Effective and legitimate institutions (including the rule of law, property rights, freedom of speech and the media, open political choice, access to justice, and accountability) are surely an integral part of most successful countries and sustainable economies these days. What remains unclear is how they got there.

In fact, there is increasing evidence of a weak causal relationship between the indicators captured in the good governance agenda (in particular the World Bank’s Worldwide Governance Indicators) and development in countries across the developing world – ranging from Botswana and Brazil to Indonesia to China and Vietnam – that have been able to sustain periods of economic growth over 20+ years and make progress in the fight against poverty.

This does not imply that institutions do not matter – just that the international community may not be focusing on the most relevant ones. Corruption, for example, the favourite bête noire of the development world, may not always be as bad as is generally assumed. According to research, strategic allocation of rents seems to be important in maintaining stability and facilitating development. Other factors that seem to matter from historical experience are political settlements which can enhance a sense of national identity, internally coherent states that can develop essential coordination capacities and build needed confidence in the absence of concrete rules, committed political leadership, well-organized political parties (in both democratic systems and hegemonic party-states), and accountability mechanisms that move beyond supply and demand and focus on engagement among actors in state and society.

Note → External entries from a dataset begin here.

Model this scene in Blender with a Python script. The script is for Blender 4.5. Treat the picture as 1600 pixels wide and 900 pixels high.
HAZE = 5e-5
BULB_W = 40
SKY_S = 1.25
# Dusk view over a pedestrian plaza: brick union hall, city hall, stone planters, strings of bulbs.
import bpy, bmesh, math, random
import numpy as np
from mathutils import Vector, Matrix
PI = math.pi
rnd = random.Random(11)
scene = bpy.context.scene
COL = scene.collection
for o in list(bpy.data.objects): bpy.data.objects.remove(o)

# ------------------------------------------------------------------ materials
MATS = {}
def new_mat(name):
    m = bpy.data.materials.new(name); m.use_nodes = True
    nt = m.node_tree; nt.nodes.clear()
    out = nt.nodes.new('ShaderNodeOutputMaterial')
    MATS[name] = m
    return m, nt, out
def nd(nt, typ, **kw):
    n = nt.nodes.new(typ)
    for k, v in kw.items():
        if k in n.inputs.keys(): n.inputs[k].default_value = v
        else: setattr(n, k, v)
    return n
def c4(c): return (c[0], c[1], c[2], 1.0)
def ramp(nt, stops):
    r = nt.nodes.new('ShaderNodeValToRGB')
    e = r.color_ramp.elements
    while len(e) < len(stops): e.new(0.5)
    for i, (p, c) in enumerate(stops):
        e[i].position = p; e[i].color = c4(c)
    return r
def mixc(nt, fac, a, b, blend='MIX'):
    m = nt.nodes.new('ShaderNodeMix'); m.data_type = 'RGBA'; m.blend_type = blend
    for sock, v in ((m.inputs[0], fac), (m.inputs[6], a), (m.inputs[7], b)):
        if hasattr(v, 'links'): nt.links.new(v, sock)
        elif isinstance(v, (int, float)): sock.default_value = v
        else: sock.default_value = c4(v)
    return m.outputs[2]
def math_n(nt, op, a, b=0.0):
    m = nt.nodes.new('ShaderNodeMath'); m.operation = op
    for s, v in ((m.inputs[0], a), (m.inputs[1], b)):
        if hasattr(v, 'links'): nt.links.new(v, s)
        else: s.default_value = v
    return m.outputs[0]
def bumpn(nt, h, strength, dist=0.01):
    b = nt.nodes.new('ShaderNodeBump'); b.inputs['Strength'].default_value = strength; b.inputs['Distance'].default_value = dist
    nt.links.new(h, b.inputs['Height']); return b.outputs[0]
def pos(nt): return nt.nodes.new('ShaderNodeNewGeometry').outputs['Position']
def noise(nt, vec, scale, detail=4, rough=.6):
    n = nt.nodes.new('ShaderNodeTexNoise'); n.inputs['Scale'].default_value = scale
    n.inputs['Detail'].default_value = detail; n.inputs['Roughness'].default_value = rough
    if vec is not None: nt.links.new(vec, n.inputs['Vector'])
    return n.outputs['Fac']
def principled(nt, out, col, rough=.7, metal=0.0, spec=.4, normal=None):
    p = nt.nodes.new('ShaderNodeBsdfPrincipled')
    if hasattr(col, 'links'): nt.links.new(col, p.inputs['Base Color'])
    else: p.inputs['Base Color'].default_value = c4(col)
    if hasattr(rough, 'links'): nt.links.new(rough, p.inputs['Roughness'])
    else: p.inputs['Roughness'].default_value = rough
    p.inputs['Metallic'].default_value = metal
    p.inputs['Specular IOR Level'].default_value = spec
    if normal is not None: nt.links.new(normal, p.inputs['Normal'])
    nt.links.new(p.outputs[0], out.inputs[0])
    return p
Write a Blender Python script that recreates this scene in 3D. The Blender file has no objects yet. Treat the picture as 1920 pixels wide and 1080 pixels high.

Processes of transformation are complex and messy, and squaring the circle between normative ideals and how change actually happens remains the fundamental challenge of development.

It may not be coincidental that the Panel’s targets for ensuring good governance and effective institutions need to be further specified. One target with broad consensus, which also appears to be the most technical, is the one on the right to information and access to government data. However, while transparency and availability of information are highly desirable, research suggests they do not exist in a vacuum. Their significance and impact depend on contextual factors, including the organizational capacity and relative power of those seeking to hold their governments to account.

The most promising target on governance is the one on the provision of free and individual legal identity. It does not specify any particular institutional form, but captures the way states use their authority to increase interaction with society: whether a state provides legal identity to its people reveals much about its effectiveness and its vision of a collective future. The issue of tax regimes (at the domestic and international level), which is mentioned in the report and was a big focus of the latest G8 Summit, might also be promising in this respect – not necessarily in terms of numbers (e.g. collection rates), but rather of how progressive or regressive the tax system is, and how it elicits compliance.

Overall, much remains to be done. The HLP has done a commendable job of laying the groundwork to take governance seriously, but the difficult task now is to build on that momentum and think more creatively about targets for goal 10, in ways that are not only technically sound but also politically feasible and realistic – and focus on function, rather than simply on form.